The rallying cry of Occupy Wall Street that sprung up four years ago, “We are the 99%” was prescient and profound, writes Laura Fitzgerald. The Oxfam Wealth Report of 2015 predicted that next year, based on current trends, the richest global 1% will own more wealth than the other 99% of the world’s population.
Wealth inequality is a defining political issue of this era, as illustrated by the social movements around Bernie Sanders in the US and Corbyn in Britain who have attracted hundreds of thousands captivated by their popular demands to counter decades of erosion of the “social wage” – demands for free health and education; and also because they’ve highlighted wealth inequality.
On the front of Sanders’s website he rails that “America has more wealth and income inequality than any major developed country on earth, and the gap between the very rich and everyone else is wider than at any time since the 1920s…. There is something profoundly wrong when the top one-tenth of one percent owns as much wealth as the bottom 90 percent.”
Crisis exacerbates inequality
There most certainly is something profoundly wrong. Gross and obscene wealth inequality has been exacerbated in the context of the global crisis of capitalism. In Ireland, in the recovery for the rich, the wealthiest 300 people have increased their assets by over €30bn between 2010 and 2015. The richest 300 now hold €84.4bn (Sunday Independent Rich List, March 2015). The largest number of billionaires in Latin America live in Brazil – there are 54. Half of all children in Brazil, that’s 30 million children, live in poverty.
India’s capitalist boom has been very good for the 100 richest individuals who own assets equivalent to one-quarter of the GDP, in a country of 1.2 billion people. Arudhati Roy has written about the cruel horrors of this boom, the repressive Indian state and the farce of the mendacious cliches about a growing middle class in “the world’s largest democracy”. She writes, “In India, the 300 million of us who belong to the new, post International Monetary Fund (IMF) “reforms” middle class – the market – live side by side with the spirits of the netherworld, the poltergeists of dead rivers, dry wells, bald mountains, and denuded forests; the ghosts of 250,000 debt-ridden farmers who have killed themselves, and of the 800 million who have been impoverished and dispossessed to make way for us. And who survive on less than twenty Indian rupees a day.” (Capitalism: A Ghost Story)
The robbing of wealth
Karl Marx 150 years ago in his study of capitalism illustrated how inequality and the profit-system, are intimately intertwined.

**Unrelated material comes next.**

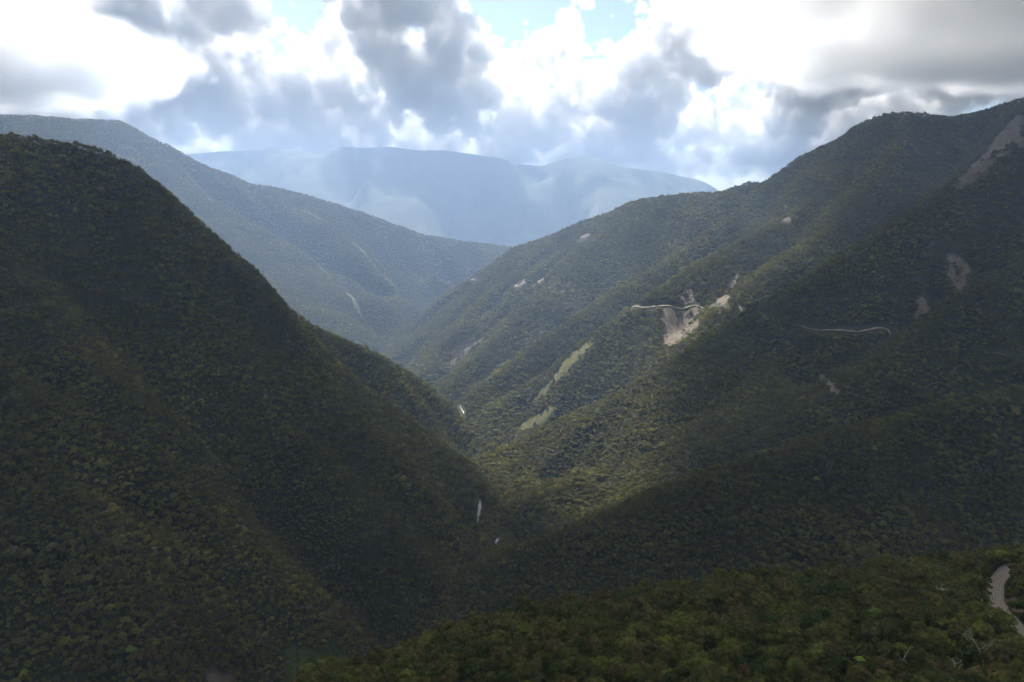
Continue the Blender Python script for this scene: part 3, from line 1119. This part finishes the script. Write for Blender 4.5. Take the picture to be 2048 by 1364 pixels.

Marx showed how new wealth is created by the labour of workers, and how inherent in the capitalist mode of production, is the robbing of wealth in the form of profits – profits as the unpaid labour of the working class.
The fact that across the EU since 2009, the number of full-time jobs fell by almost 3.3 million, while part-time jobs increased by 2.1 million is indicative of how economic crisis has provided an enormous opportunity for the ruling elite to degrade working conditions, and increase profitability by driving down wages and working conditions.
The obscene wealth of the 1%, or more accurately, of a tiny proportion of the 1%, is historic in its scope and is tied in completely with financial speculation. This elite is nothing short of a parasite, greedily feasting on humanity. The wealth they hold is so enormous, it’s incomprehensible – globally, since 2009, the richest 400 people have almost tripled their wealth, from $2.4 trillion to $7.05 trillion (Forbes).
Marie Antoinettes for the 21st Century
In recent years it has became trendy in the most exclusive restaurants in Stockholm, for customers, in an ostentatious display of their wealth to order a bottle of champagne worth thousands of euro and to order the waiter to “Vaska” or pour it down the sink. In a world rife with poverty and deprivation, this crude and elitist display is obscene and obtuse in the extreme. Magnify this act a million times and we might approximate the obscenity of the top financial speculators.
Quite simply, we need to disempower them and expropriate their wealth and power. Occupy’s “We are the 99%” idea has found concrete expression in the US in the growth of the $15 Now movement for a higher minimum wage that has scored victories in a number of states, in Ireland in the water charges movement, and in Southern Europe in the anti-austerity social movements. The failure of Syriza in Greece to end austerity shows the need for a global movement of the 99% to engage in conscious political organising around anti-capitalist and socialist politics that pose democratic public ownership of wealth, resources and the key levers of the economy including the whole financial sector, as an alternative to the despotic rule of the 1%.